Database Sharding: Horizontal Partitioning, Hash Modulo and Range Schemes, and a Hybrid Design

Database Sharding Overview

In large‑scale projects, when data volume grows, developers split data either vertically (by business domain) or horizontally (by rows). Vertical sharding creates separate databases for modules such as orders and users, while horizontal sharding distributes rows of a single table across multiple tables or databases.

Horizontal sharding is illustrated with a 40 million‑row order table that exceeds MySQL’s recommended single‑table size; the data can be split into four or more tables, or further into separate databases.

1. Hash Modulo Scheme

Each row is routed by applying id % N where N is the total number of tables. For example, with four tables, id=12 maps to table 0 and id=13 to table 1, ensuring an even distribution and eliminating hotspot issues.

Advantages: Uniform data distribution, no hotspot.

Disadvantages: When the number of tables changes (e.g., expanding from 4 to 8), the modulo base changes, causing existing rows to map to different tables and requiring painful data migration.

2. Range Scheme

Rows are assigned to tables based on predefined ID ranges (e.g., IDs 0‑9 999 999 go to table 0, 10 000 000‑19 999 999 to table 1). This design avoids data migration when new tables are added because existing ranges remain unchanged.

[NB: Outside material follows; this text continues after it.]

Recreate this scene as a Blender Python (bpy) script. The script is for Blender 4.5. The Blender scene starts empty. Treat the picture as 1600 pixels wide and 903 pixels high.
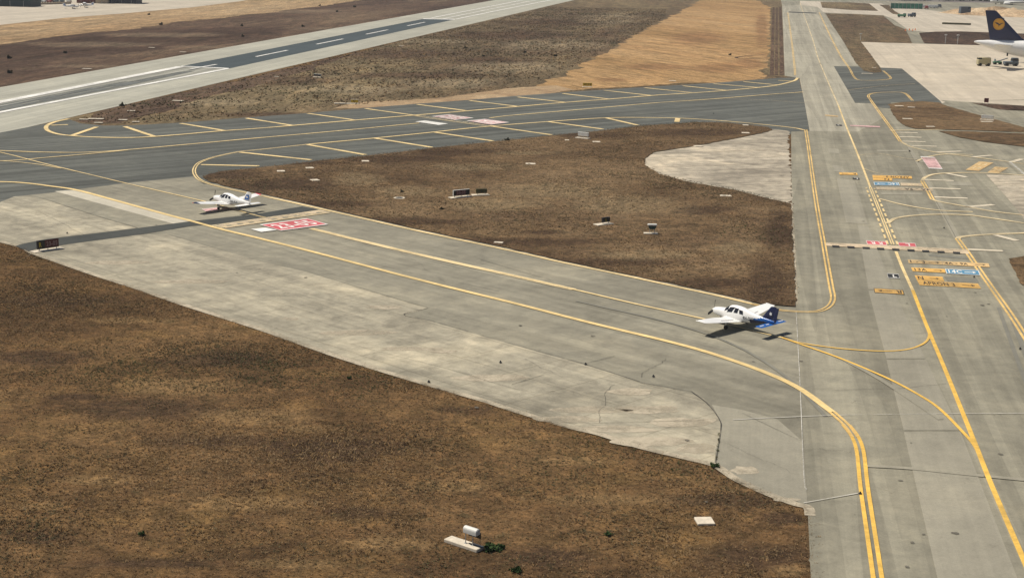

Advantages: No data migration needed during scaling.

Disadvantages: Hotspot risk because sequential IDs concentrate recent data in the same table.

3. Hybrid Design Idea

The proposed solution combines the two schemes: use a range to assign an ID to a logical group , then within the group apply hash‑modulo across all tables of that group. This keeps existing data stable while achieving uniform distribution.

Group Definition

A group contains several databases and tables. For example, IDs 0‑40 million belong to group01 , which has three databases (DB_0, DB_1, DB_2) and a total of ten tables.

Routing steps:

Determine the group by ID range.

Compute id % total_table_count (e.g., 10). Map the remainder to a specific database (e.g., 0‑3 → DB_0, 4‑6 → DB_1, 7‑9 → DB_2).

Within the selected database, route to the appropriate table.

This approach lets servers with higher capacity store more tables (DB_0 holds four tables, DB_1 and DB_2 hold three each), achieving load balancing according to hardware capabilities.

Core Process Flow

Scaling to New Groups

When the data volume exceeds the current group’s range, a new group (e.g., group02 ) is defined with its own ID range and the same routing logic, eliminating the need for data migration.

4. System Design

The final architecture stores the relationships between groups, databases, and tables, and caches them locally (e.g., JVM cache) to avoid frequent lookups. For dynamic updates, a distributed configuration center (or Zookeeper) can refresh the cache without restarting services.

Group‑to‑DB and table‑to‑DB mappings are illustrated below.

With this design, horizontal scaling, hotspot avoidance, and hardware‑aware data distribution are achieved without costly migrations.